North Dakota: After moving above growth neutral for December, North Dakota’s overall, or Business Conditions Index, slipped below the threshold for January. The index fell to 49.7 from 51.0 in December. Components of the overall index were new orders at 54.7, production or sales at 54.1, delivery lead time at 51.1, employment at 52.1, and inventories at 36.7. “North Dakota’s durable goods manufacturers, including machinery producers, are experiencing pullbacks in the economic activity.  On the other hand, nondurable goods producers, including food processors, are expanding business activity but at a slow pace,” said Goss.

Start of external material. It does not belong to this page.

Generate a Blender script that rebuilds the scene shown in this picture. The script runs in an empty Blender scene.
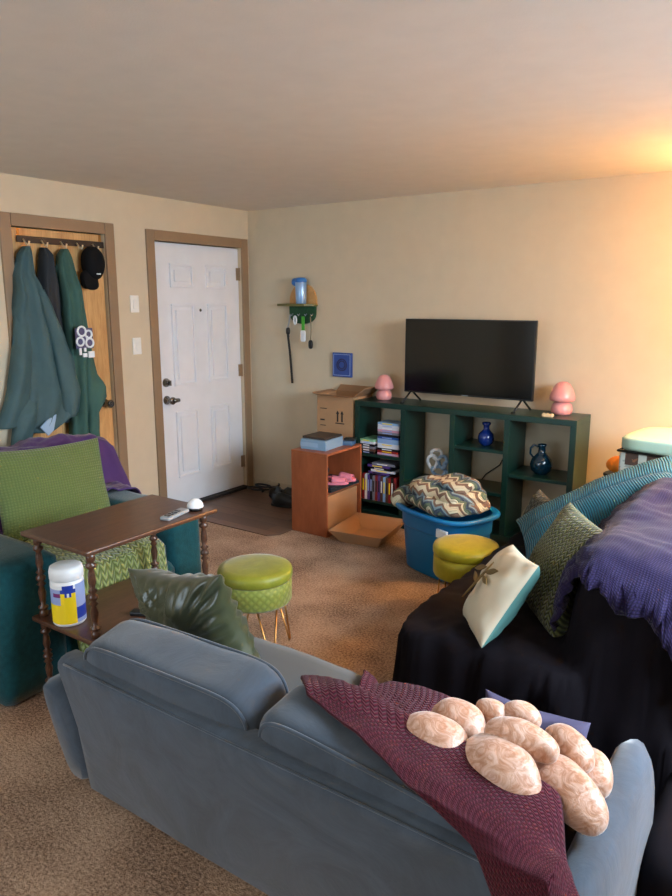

Oklahoma: Oklahoma’s January overall index increased to 52.3 from 48.8 in December. Components of the overall January index from a survey of supply managers in the state were new orders at 55.5, production or sales at 51.4, delivery lead time at 52.2, inventories at 46.7, and employment at 55.6, “Oklahoma’s durable goods manufacturers, especially metal producers, are shedding jobs and business activity. On the other hand, nondurable goods manufacturers, including food processors, continue to expand business activity,” said Goss.

South Dakota:
The Business Conditions Index for South Dakota improved to 57.2 from December’s 56.5.  Components of the overall index for the January survey of supply managers in the state were new orders at 56.9, production or sales at 57.0, delivery lead time at 53.6, inventories at 58.8, and employment at 59.7. “South Dakota’s manufacturing sector, especially nondurable goods producers, are expanding at a solid pace as durable or heavy manufacturers reduce hiring,” said Goss.

Survey results for February will be released on March 1.